Uma convicção partilhada por Duarte Calvão, um dos autores do blog Mesa Marcada e que tem acompanhado de perto estas lides. “Sei que Pedro Almeida, do Midori, do hotel da Penha Longa (Sintra) estará e que, a julgar pelo espectacular jantar que tive lá na semana passada, a estrela é mais do que merecida. Seria a primeira cozinha de influência oriental a receber uma estrela em Portugal”, escreveu no seu blogue esta segunda-feira num texto onde antecipa a cerimónia de hoje e onde também aponta o Belcanto e o Ocean como possíveis detentores das três estrelas.

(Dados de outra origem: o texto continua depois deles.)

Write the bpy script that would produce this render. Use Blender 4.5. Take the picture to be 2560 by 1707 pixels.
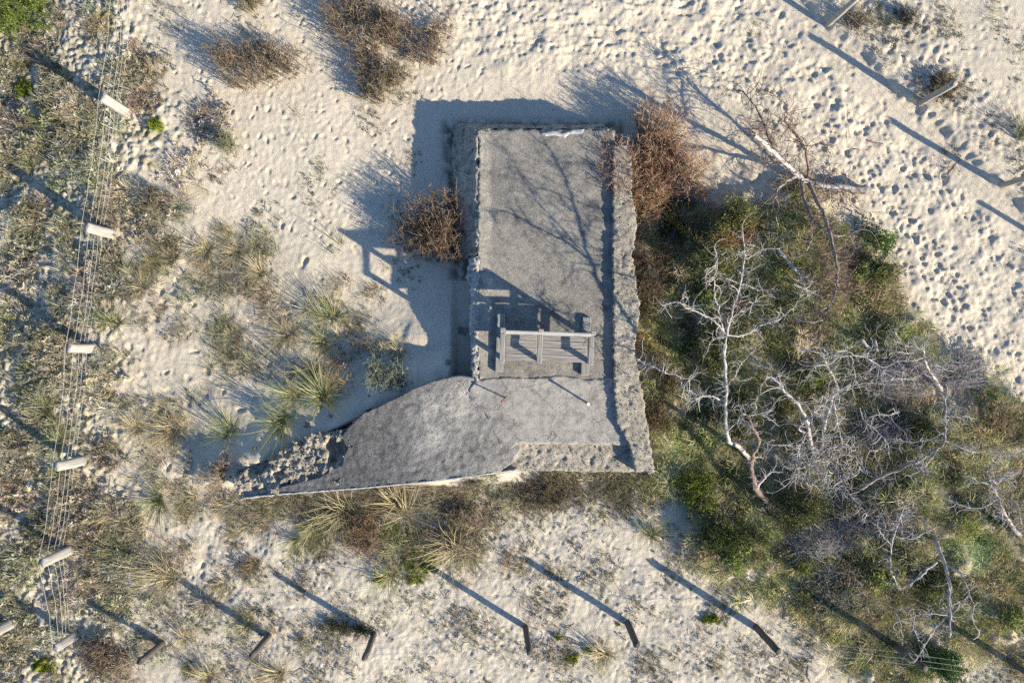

De momento, há 18 restaurantes do país com uma estrela – ou seja, estabelecimentos onde os inspetores consideram que “compensa parar” – e cinco com duas estrelas (“cozinha excelente, vale a pena o desvio”): ao Belcanto e ao Ocean, de que já falámos, juntam-se o Il Gallo d’Oro, no Funchal, sob os comandos de Benoît Sinthon; o The Yeatman, em Vila Nova de Gaia, de Ricardo Costa; e o Vila Joya, em Albufeira, liderado por Dieter Koschina.
Para abrir o apetite
A festa de hoje, para a qual estão convidadas 500 pessoas, acabará com todas as interrogações. O repasto que não pode faltar num momento desta índole ficou a cargo de sete chefs estrelados: cada um apresentará três pratos principais e uma sobremesa. Um extenso menu onde se contam pratos como pudim de codium com santola e água do mar (Loco, de Alexandre Silva); asas de frango com lavagante do Guincho (Lab by Sergi Arola); massada de Peixe (vinda da Fortaleza do Guincho, hoje representada por Gil Fernandes depois de Miguel Rocha Vieira ter abandonado, na semana passada, o projeto); tarte de tomate preservado e papada de porco (do Feitoria de João Rodrigues), rabo de boi com puré de batata e trufa preta (Eleven, de Joachim Koerper); berbigão à bulhão pato (do Alma de Henrique Sá Pessoa) ou bôla de cogumelos silvestres com patê e escabeche de perdiz, uma sugestão do Belcanto de José Avillez, a quem coube também o papel de coordenador-geral do evento.